Good question. I remember reading something about heart transplants in prisons a few years ago. There was a big stink about one guy who wanted a transplant. Prisons are doing them every once in a while now.
I figure that our whole system needs to be changed, but that, of course, will take a long time and a great deal of arguing and many mistakes. My position derives from a forward-thinking perspective that looks to how I think things should be in the future, so my position is pretty incompatible with the current system.
I am under no illusions that most of these prisoners are nice people, but I still believe that giving prisoners the absolute bare minimum health care is a copout. For one thing, if we are going to incarcerate people, we need to take responsibility for them.
Obviously, expensive treatments like heart transplants and SRS need to be carefully weighed for cost versus benefit. Prisoners need to be screened for a variety of factors, including their health, their sentence, how much time they have left to serve, and so on. So maybe I am precipitate in saying that this particular prisoner should get SRS. She should definitely be
considered for SRS. And trans prisoners need to be handled differently from the general population.
There is another factor that I have considered but not delved into when it comes to health care for prisoners. It's one of the main issues of incarceration: punishment versus rehabilitation. If we are ONLY punishing these people, then perhaps it is fair to decide that whatever happens in prison happens, and the taxpayers will not be held responsible for health care because prisoners have given up their rights to all but the most basic treatments and preventatives. If we are rehabilitating, things should be different. If we are punishing some prisoners and rehabilitating others, maybe we should provide different levels of health care to different types of prisoners. I'm sure that would go over big.

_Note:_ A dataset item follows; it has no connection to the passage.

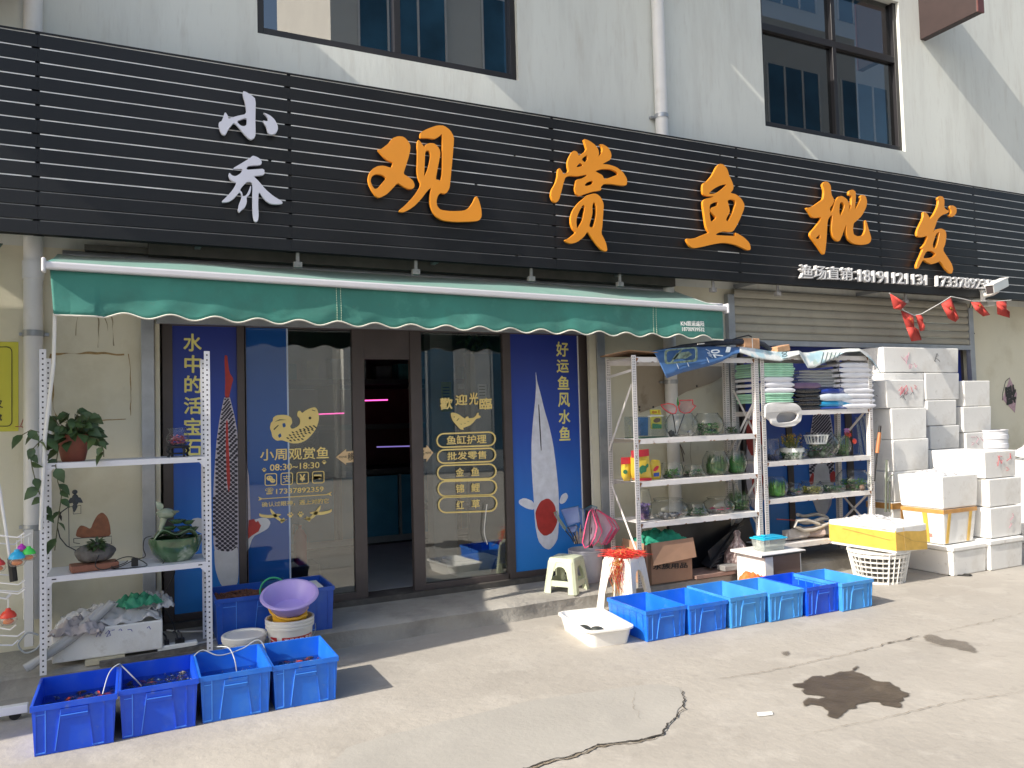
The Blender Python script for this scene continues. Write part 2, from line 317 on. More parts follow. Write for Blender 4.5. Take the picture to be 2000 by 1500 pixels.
def spill(pix, mm, z=.006, st=.0125, soft=.03):                # spilt water: a sheet that thins out at its traced edge
    P_ = [onZ(680+x/1.515, 1200+y/1.515) for x, y in pix]; E_ = list(zip(P_, P_[1:]+P_[:1]))
    x0 = min(p.x for p in P_)-.06; x1 = max(p.x for p in P_)+.06; y0 = min(p.y for p in P_)-.06; y1 = max(p.y for p in P_)+.06
    nu = int((x1-x0)/st); nv = int((y1-y0)/st); V = []; D = []
    for j in range(nv+1):
        for i in range(nu+1):
            x = x0+(x1-x0)*i/nu; y = y0+(y1-y0)*j/nv; q = Vector((x, y, 0)); x += .014*noise.noise(q*19); y += .014*noise.noise(q*19+Vector((7, 1, 0))); ins = False; dm = 9.0
            for a, b in E_:
                ex, ey = b.x-a.x, b.y-a.y; t = max(0, min(1, ((x-a.x)*ex+(y-a.y)*ey)/(ex*ex+ey*ey+1e-12))); dx = x-a.x-ex*t; dy = y-a.y-ey*t; dd = dx*dx+dy*dy
                if dd < dm: dm = dd
                if (a.y > y) != (b.y > y) and x < (b.x-a.x)*(y-a.y)/(b.y-a.y)+a.x: ins = not ins
            V.append(Vector((q.x, q.y, z))); D.append(max(0, min(1, .5+(1 if ins else -1)*math.sqrt(dm)/soft)))
    F = [(j*(nu+1)+i, j*(nu+1)+i+1, (j+1)*(nu+1)+i+1, (j+1)*(nu+1)+i) for j in range(nv) for i in range(nu)]
    F = [f for f in F if any(D[k] > .02 for k in f)]; m = M(); m.add(V, F); o = m.build('puddle', mm, kind='structure')
    at = o.data.attributes.new('wetness', 'FLOAT', 'POINT'); at.data.foreach_set('value', D); return o
def soaked(m, amt):
    N = m.node_tree.nodes; L = m.node_tree.links; b = N['Principled BSDF']; a_ = N.new('ShaderNodeAttribute'); a_.attribute_name = 'wetness'; n = N.new('ShaderNodeTexNoise'); n.inputs['Scale'].default_value = 28; n.inputs['Detail'].default_value = 6
    tc = N.new('ShaderNodeTexCoord'); L.new(tc.outputs['Object'], n.inputs[0]); ad = N.new('ShaderNodeMath'); ad.operation = 'MULTIPLY_ADD'; ad.inputs[1].default_value = .7; L.new(n.outputs[0], ad.inputs[0]); L.new(a_.outputs['Fac'], ad.inputs[2])
    mr = N.new('ShaderNodeMapRange'); mr.inputs[1].default_value = .62; mr.inputs[2].default_value = 1.02; mr.inputs[4].default_value = amt; L.new(ad.outputs[0], mr.inputs[0]); L.new(mr.outputs[0], b.inputs['Alpha'])
soaked(wet, .93)
PUD = ((1318, 210), (1345, 203), (1375, 185), (1400, 183), (1410, 188), (1455, 172), (1485, 172), (1495, 162), (1510, 155), (1512, 160), (1495, 172), (1520, 178), (1545, 190), (1560, 198), (1575, 203), (1600, 202), (1610, 210), (1620, 215), (1640, 230), (1662, 237), (1658, 245), (1640, 248), (1645, 255), (1635, 262), (1640, 278), (1620, 278), (1600, 272), (1585, 273), (1570, 262), (1545, 260), (1500, 272), (1505, 278), (1480, 285), (1465, 295), (1445, 313), (1428, 308), (1418, 302), (1425, 290), (1405, 278), (1395, 272), (1370, 270), (1350, 272), (1345, 262), (1360, 250), (1395, 252), (1412, 246), (1390, 242), (1350, 238), (1345, 232), (1350, 222), (1320, 216))
spill(PUD, wet)
pl2 = mat('drying wet patch', (.15, .128, .105), .6, var=.25, vs=9); soaked(pl2, .55)
spill(((1700, 68), (1720, 62), (1745, 66), (1760, 75), (1800, 78), (1830, 85), (1850, 98), (1862, 112), (1850, 116), (1820, 108), (1790, 100), (1760, 95), (1735, 88), (1710, 80)), pl2, soft=.05)
spill(((1284, 113), (1300, 110), (1308, 118), (1300, 126), (1288, 122)), pl2, soft=.03)
# ------------------------------------------------------------------ the shop building
BW = .70                                                     # front of the wall
bld = thing('shop_building', 'pale two storey shop building with dark windows above the black sign', 'building', (5, .7, 0))
up_m = mat('pale painted render', (.69, .71, .675), .85, var=.05, vs=.8, bump=.08, bs=50, stretch=(1, 1, .16), dirt=[((.50, .50, .47), 3, .5, .75, .6), ((.52, .50, .45), 9, .56, .74, .55), ((.60, .60, .57), 24, .55, .7, .5)])
lo_m = mat('cream painted render', (.71, .68, .545), .85, var=.06, vs=1.2, bump=.08, bs=50, dirt=[((.45, .39, .25), 1.6, .52, .8, .6), ((.36, .30, .2), 7, .64, .8, .45)])
def wall(name, mm, x0, x1, z0, z1, openings):
    xs = sorted({x0, x1, *[o[0] for o in openings], *[o[1] for o in openings]}); zs = sorted({z0, z1, *[o[2] for o in openings], *[o[3] for o in openings]}); m = M()
    for a, b in zip(xs, xs[1:]):
        for c, d in zip(zs, zs[1:]):
            if not any(o[0] <= a and b <= o[1] and o[2] <= c and d <= o[3] for o in openings): m.box(a, b, BW, BW+.24, c, d)
    return m.build(name, mm, bld)
W1 = (onY(503, 60, BW).x, onY(1012, 120, BW).x, 4.655, 6.5); W2 = (onY(1489, 100, BW).x, onY(1764, 200, BW).x, 4.66, 6.5)
wall('wall', up_m, -6, 20, 2.86, 9.5, [W1, W2])
S1 = (.15, 3.93, .13, 2.62); S2 = (5.5, 9.36, .13, 2.72)
wall('wall', lo_m, -6, 20, 0, 2.86, [S1, S2])
for (x0, x1, z0, z1), muls, tr, lab in ((W1, (onY(772, 60, .8).x,), 5.75, 'upper window with two wide panes reflecting sky and a pale building'), (W2, (onY(1624, 150, .8).x,), onY(1620, 90, .8).z, 'upper window with a cross bar and four dark panes')):
    f = M(); t = .055; f.box(x0, x0+t, .74, .84, z0, z1); f.box(x1-t, x1, .74, .84, z0, z1); f.box(x0+t, x1-t, .74, .84, z0, z0+t*1.3); f.box(x0+t, x1-t, .745, .835, tr-.04, tr+.04)
    for mx in muls: f.box(mx-.03, mx+.03, .742, .838, z0+t*1.3, tr-.04); f.box(mx-.03, mx+.03, .742, .838, tr+.04, z1)
    wf = f.build('window', mat('black window frame', (.015, .014, .017), .4), bld, lab, bev=.004)
    M().box(x0+.02, x1-.02, .79, .798, z0+.02, z1).build('pane', dark_glass if x0 < 4 else dim_glass, wf)
    b = M(); b.box(x0-.3, x1+.3, 1.6, 1.62, z0-.4, z1); b.build('room_back', mat('dim room', (.05, .05, .055), .9), wf)
# plaster reveals, shutter channels
for x, zt_ in ((.05, 2.75), (3.88, 2.75), (9.30, 2.8), (5.47, 2.8)): M().box(x, x+.085, .64, .70, .13, zt_).build('shutter_channel', grey_metal, bld, bev=.004)
M().box(3.805, 3.878, .66, .70, .13, 2.4).build('door_jamb', lo_m, bld); M().box(.142, .172, .69, .72, .13, 2.4).build('door_jamb', lo_m, bld)
shm = mat('roller shutter slats', (.36, .34, .285), .55, .1, var=.07, vs=3, dirt=((.2, .18, .15), 5, .55, .8, .5))
def shutter(x0, x1, z0, z1, y, name='roller_shutter', lab=None):
    m = M(); n = max(1, round((z1-z0)/.085)); p = (z1-z0)/n
    for i in range(n):
        z = z0+p*i; pr = [(y, z), (y-.012, z+p*.15), (y-.016, z+p*.5), (y-.010, z+p*.85), (y+.006, z+p*.93), (y+.006, z+p)]
        for a, b in zip(pr, pr[1:]): m.add([(x0, *a), (x1, *a), (x1, *b), (x0, *b)], [(0, 1, 2, 3)])
    m.slot(1).box(x0, x1, y-.03, y+.02, z0-.055, z0)
    return m.build(name, [shm, grey_metal], bld, lab)
shutter(.15, 3.86, 2.40, 2.86, .66, lab='shutter rolled up behind the green awning'); shutter(5.56, 9.29, 2.33, 2.86, .66, lab='half lowered shutter over the boxes and racks')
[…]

Actually, I feel that the punishment vs rehabilitation dichotomy is overly simplistic. Can't we do both? Don't we do both? And often, we are also keeping dangerous prisoners from getting out again and performing more acts of violence; in addition to punishing, we are also weighing the needs of the public against the needs of one aberrant individual, and deciding in favor of the larger community. That's about public protection as well as punishment vs rehab.